Die meisten der Opfer vom Freitag waren bei einem Feuer im Gewerkschaftshaus ums Leben gekommen. Begonnen hatten die Auseinandersetzungen in Odessa mit einem Angriff von prorussischen Anhängern auf eine proukrainische Demonstration. Dabei waren vier Menschen ums Leben gekommen. Bei dem anschließenden Gegenangriff gingen Zelte der prorussischen Seite in Flammen auf. Deren Anhänger verschanzten sich darauf im Gewerkschaftshaus, wo es wenig später zu dem tödlichen Brand kam.
Der ukrainische Regierungschef Arseni Jazenjuk machte die Polizei für die Straßenschlachten in Odessa mit verantwortlich. Die komplette Führung der örtlichen Miliz werde entlassen, sagte er. Zugleich beschuldigte der ukrainische Geheimdienst SBU Kreise um den Expräsidenten Wiktor Janukowitsch, die Gewalt geplant zu haben.
Aus Protest gegen die Ereignisse in Odessa stürmten Anhänger der „Volksrepublik Donezk“ unter den Rufen: „Odessa – wir vergessen nicht! Odessa ist eine russische Stadt!“ am Samstag das Donezker Geheimdienstgebäude. Da das Haus leer war, gab es keine Opfer.
Ein Ende der Kämpfe im Osten der Ukraine ist nicht abzusehen. Am Sonntag konzentrierten sich die bewaffneten Auseinandersetzungen zwischen prorussischen Milizionären und der ukrainischen Armee auf die Städte Lugansk, Kramatorsk und Kostjantynika.
In Lugansk kämpften Aufständische und Sicherheitskräfte am Samstag erbittert um die Wehrkreisbehörde. Quellen aus der Regierung berichteten, dass man die Erstürmung habe verhindern können. In Kramtorsk soll es Regierungstruppen gelungen sein, den Fernsehturm zurückzuerobern. In Mariupol im Süden der Ostukraine geriet das Gebäude des Stadtrates bei dessen Sturm in Brand.
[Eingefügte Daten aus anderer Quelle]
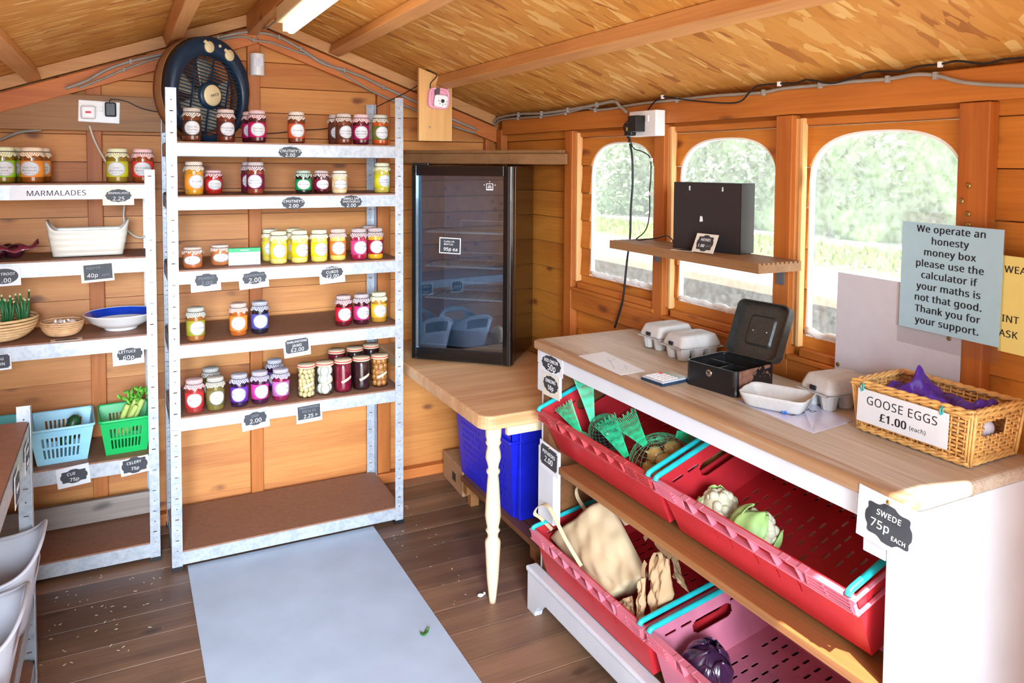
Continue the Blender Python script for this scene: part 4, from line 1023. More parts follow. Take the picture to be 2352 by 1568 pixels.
cable('short grey lead from the ridge cables to the strip light', [at(592,88,y=.40)]+[at(594,66,y=.38), Vector((.372,.1,2.06)), Vector((.365,-.265,2.045))], .004, M_grey_c)
# ---------------------------------------------------------------- left unit: dishes and produce
def tray(name, label, cat, loc, rz, W, D, H, tap, mat, holes=True, rim=.008, t=.0022, group=None, grip=None):
    r = thing(name, label, cat, loc, RZ(rz), group)
    w, d = W/2, D/2; a, b = w*tap, d*tap
    m = MB()
    def hs(L, H_):
        if not holes: return []
        out = []; n = 9; cw = .5*L/n
        x0 = L*.16
        for i in range(n):
            for j in range(2): out.append((x0+i*(L*.68/n), x0+i*(L*.68/n)+cw*.72, H_*(.18+j*.34), H_*(.18+j*.34)+H_*.27))
        return out
    cs = [(-1,-1),(1,-1),(1,1),(-1,1)]
    for k in range(4):
        (p, q), (p2, q2) = cs[k], cs[(k+1) % 4]
        Q = [(p*a,q*b,0),(p2*a,q2*b,0),(p2*w,q2*d,H),(p*w,q*d,H)]; L = (Vector(Q[1])-Vector(Q[0])).length
        m.panel(Q, hs(L, H), t)
    m.box(-a, a, -b, b, 0, t)
    o = m.build('basket' if holes else 'tray_body', mat, r)
    q = MB(); pts = []
    for (p, s) in ((1,1),(-1,1),(-1,-1),(1,-1)):
        for k in range(5):
            t_ = {(1,1):0,(-1,1):90,(-1,-1):180,(1,-1):270}[(p,s)]+k*22.5; c = .014
            pts.append(((w-c+.002)*p+c*math.cos(math.radians(t_)), (d-c+.002)*s+c*math.sin(math.radians(t_)), H))
    q.tube(pts, .004, 8, True, flat=(.006,.004), up=(0,0,1)); q.build('rim', mat, r)
    return r
Lz = LT[3]+.0006
c = at(152, 1066, z=LT[3]); tray('produce_basket', 'light blue slotted plastic basket holding one cucumber on the left unit', 'basket', (-.362, .262, Lz), 3, .205, .235, .135, .78, M_ltblue, group='slotted plastic baskets')
tray('produce_basket', 'bright green slotted plastic basket holding celery beside the post', 'basket', (-.150, .266, Lz), 3, .180, .225, .135, .78, M_green, group='slotted plastic baskets')
tray('produce_basket', 'teal slotted plastic basket mostly hidden at the photo\'s left edge', 'basket', (-.575, .272, Lz), 2, .17, .235, .135, .78, M_tealb, group='slotted plastic baskets')
M_cuc = plain('cucumber_skin', srgb(34, 84, 50), .35, var=.3, scale=60)
cu = MB(); P = spline([(-.355,.205,Lz+.045),(-.335,.225,Lz+.095),(-.315,.245,Lz+.150)], 6); n = len(P)
cu.tube(P, [.008+.014*min(1, 6*min(k+.2, n-1-k+.2)/n) for k in range(n)], 14); tag(cu.build('cucumber', M_cuc), 'dark green cucumber leaning in the light blue basket', 'cucumber')
M_cel = plain('celery_stalk', srgb(186, 206, 110), .45, var=.15, scale=50); M_celf = plain('celery_leaf', srgb(110, 186, 60), .5, var=.3, scale=50)
ce = thing('celery', 'bunch of pale green celery standing up out of the green basket', 'celery', (-.130, .235, Lz+.062))
rng = random.Random(4); m = MB()
for k in range(8):
    a = rng.uniform(0, 6.3); x, y = .022*math.cos(a), .020*math.sin(a)
    m.tube(spline([(x*.8-.03,y*.8,0),(x-.01,y,.05),(x*1.3+.018,y*1.2,.115+rng.uniform(-.015,.015))], 4), [.010]*4+[.011]*4+[.009], 9)
m.build('stalks', M_cel, ce); m = MB()
for k in range(46):
    c = Vector((rng.gauss(.025,.022), rng.gauss(0,.016), rng.uniform(.115,.165))); u = Vector((rng.gauss(0,1),rng.gauss(0,1),rng.gauss(0,1))).normalized()*.013; v = u.orthogonal().normalized()*.008
    m.sheet(lambda i, j: c+u*(i*2-1)+v*(j*2-1)*(1-abs(i*2-1)*.7)+u.cross(v)*18*(i-.5)**2, 3, 2, .0008)
m.build('leaves', M_celf, ce)
# white dish
M_ceram = plain('cream_ceramic', srgb(212, 208, 196), .3, var=.02, coat=.4)
d = thing('serving_dish', 'cream rectangular ribbed dish with upturned ends on the left unit', 'dish', (-.262, .245, LT[1]+.004), RZ(1))
m = MB(); NU = 24
def dish(u, v, off=0):
    t = 2*PI*u; W0, D0 = .128, .060; z = v*.098; tap = .86+.17*v; e = .22
    x = W0*tap*math.copysign(abs(math.cos(t))**e, math.cos(t)); y = D0*tap*math.copysign(abs(math.sin(t))**e, math.sin(t))
    lift = max(0, (abs(x)/(W0*tap)-.80)/.20)**1.6*.036*v**3
    rib = .0008*(1 if (v*9) % 2 < 1 else 0)
    return (x+(math.copysign(rib, x)), y+math.copysign(rib, y), z+lift)
m.sheet(lambda u, v: dish(1-u, v), 72, 18, .005); m.box(-.108, .108, -.05, .05, 0.0005, .006); m.build('dish_body', M_ceram, d)
# vacuum-packed beetroot
M_beetr = plain('beetroot', srgb(56, 14, 28), .15, var=.3, coat=1); M_film = plain('clear_film', srgb(120, 44, 60), .1, coat=1)
b = thing('beetroot_pack', 'vacuum pack of dark beetroot at the left edge above the BEETROOT card', 'beetroot pack', (-.515, .235, LT[1]+.0006))
m = MB(); [m.ball((x, y, .0265), .027, 14, 9, (1.1,1,1)) for x, y in ((.02,-.01),(-.035,-.015),(-.005,.03),(-.08,.01))]; m.build('beetroots', M_beetr, b)['kind'] = 'stuff'
m = MB(); rng = random.Random(2)
m.sheet(lambda u, v: (-.10+.19*u, -.045+.085*v, .050-.02*abs(2*v-1)**2+.006*math.sin(17*u+5*v)+ (.016*max(0,u-.85)/.15)), 20, 8, .0012); m.build('plastic_film', M_film, b)
# bowls
M_blu = plain('cobalt_glaze', srgb(26, 66, 186), .15, coat=.6); M_porc = plain('white_porcelain', srgb(240, 240, 240), .2, var=.02, coat=.5)
bw = thing('serving_bowl', 'large shallow white bowl with a broad cobalt blue inner rim', 'bowl', (-.158, .268, LT[2]+.0006))
m = MB(); sc_ = 1
prof = [(q*.95, z) for q, z in [(.058,0),(.062,.004),(.060,.008),(.085,.018),(.115,.036),(.134,.062),(.137,.064),(.133,.066)]]
m.lathe(prof, 48, capt=False); m.lathe([(.1264,.066),(.1245,.064)], 48, capb=False, capt=False); m.build('bowl_body', M_porc, bw)
m = MB(); m.lathe([(.1245,.064),(.116,.049),(.1045,.036)], 48, capb=False, capt=False); m.build('blue_band', M_blu, bw)
m = MB(); m.lathe([(.1045,.036),(.078,.021),(.048,.013)], 48, capb=False, capt=True); m.build('bowl_inside', M_porc, bw)
M_wick = plain('straw_weave', srgb(222, 176, 128), .7, var=.2, scale=40)
def woven_bowl(name, label, loc, R, H, r0, mat):
    r = thing(name, label, 'basket', loc); m = MB(); n = 9
    for k in range(n):
        t = k/(n-1); rr = r0+(R-r0)*math.sin(t*PI/2)**.8; z = .005+H*t**1.35
        m.tube([((rr+.0012*((i+k) % 2))*math.cos(2*PI*i/44), (rr+.0012*((i+k) % 2))*math.sin(2*PI*i/44), z) for i in range(44)], H/n*.62, 6, True)
    m.lathe([(.002,.002),(r0,.003),(r0,.006)], 24, capt=False); m.build('woven_body', mat, r); return r
gz = LT[2]+.0006
woven_bowl('wicker_bowl', 'small straw bowl of garlic bulbs between the onion basket and blue-rimmed bowl', (-.352, .225, gz+.0015), .068, .048, .040, M_wick)
M_garl = plain('garlic_skin', srgb(236, 222, 214), .5, var=.06)
for k, (dx, dy, dz) in enumerate(((-.028,-.012,.036),(.014,-.022,.036),(.034,.020,.037),(-.010,.030,.037))):
    m = MB(); m.ball((0,0,0), .021, 16, 9, (1,1,.85), fn=lambda d: 1+.05*abs(math.sin(4*math.atan2(d.y,d.x)))); m.tube([(0,0,.014),(.002,.001,.028)], [.006,.003], 8)
    o = m.build('garlic_bulb', M_garl); o.matrix_world = T((-.352+dx*.80, .225+dy*.80, gz+dz-.0))@RX(15*k)@RY(-12*k)
    tag(o, ['white garlic bulb at the left of the small straw bowl', 'white garlic bulb at the front of the small straw bowl', 'white garlic bulb at the right of the small straw bowl', 'white garlic bulb at the back of the small straw bowl'][k], 'garlic', 'garlic bulbs')
woven_bowl('wicker_bowl', 'larger straw basket of spring onions cut by the photo\'s left edge', (-.556, .245, gz), .125, .075, .055, plain('straw_weave_pale', srgb(226,186,134), .7, var=.15, scale=40))
M_so = plain('spring_onion_leaf', srgb(48, 112, 62), .45, var=.3, scale=30); M_sob = plain('spring_onion_base', srgb(210, 220, 170), .5)
rng = random.Random(8)
for k in range(4):
    o = thing('spring_onions', ['leftmost', 'second', 'third', 'rightmost'][k]+' bunch of green spring onions poking out of the larger straw basket', 'spring onions', (-.632+.050*k, .236+.01*(k%2), gz+.05), RZ(12*k), 'spring onion bunches')
    m = MB(); m2 = MB()
    for q in range(7):
        a = Vector((rng.uniform(-.012,.012), rng.uniform(-.012,.012), 0)); b_ = a+Vector((rng.uniform(-.012,.020), rng.uniform(-.02,.02), .085+rng.uniform(0,.035)))
        m.tube([a, (a+b_)/2+Vector((.004,0,0)), b_], [.005,.0048,.003], 7); m2.tube([b_-(b_-a)*.02, b_+(b_-a)*.05], .0035, 6)
    m.build('leaves', M_so, o); m2.build('cut_tips', M_sob, o)
gc = thing('price_card', 'cream card with black plaque lying flat in front of the garlic bowl', 'sign', (-.335, .138, gz), RZ(5))
MB().box(-.05, .05, -.020, .020, 0, .0012).build('card', M_cream, gc); m = MB(); m.prism(plaque_poly('fancy', .075, .026), .0012, .0018); m.build('plaque', M_slate, gc)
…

Dagegen kehrte in Slawjansk am Wochenende Ruhe ein. Dort waren Ende letzter Woche zehn Menschen getötet und dreißig verletzt worden, wie beide Seiten übereinstimmend berichteten. Es könnte die Ruhe vor dem Sturm sein.
Am Sonntag wurden die bisher identifizierten Opfer in der Stadt beerdigt. Anschließend demonstrierten mehrere Hundert Menschen im Zentrum gegen die von Kiew angeordneten Sonderoperationen in der Region, berichtete Vera Kobritschenko, Stadträtin von Slawjansk, gegenüber der taz. „Heute ist es ruhig bei uns. Die Stadt wird von der Bevölkerung kontrolliert. Wir konnten ein Eindringen ukrainischer Truppen in unsere Stadt verhindern“, sage Kobritschenko. Derzeit sei die Stadt eingekesselt. Die Geschäfte seien nur zeitweise geöffnet. Versorgungsfahrzeuge würden jedoch weiterhin die Stadt mit Lebensmitteln beliefern.
Russland forderte von der OSZE und dem Europarat eine scharfe Reaktion. Die Regierung in Kiew führe eine „Strafaktion gegen das eigene Volk“ durch, aber der Westen schweige, kritisierte das Außenministerium.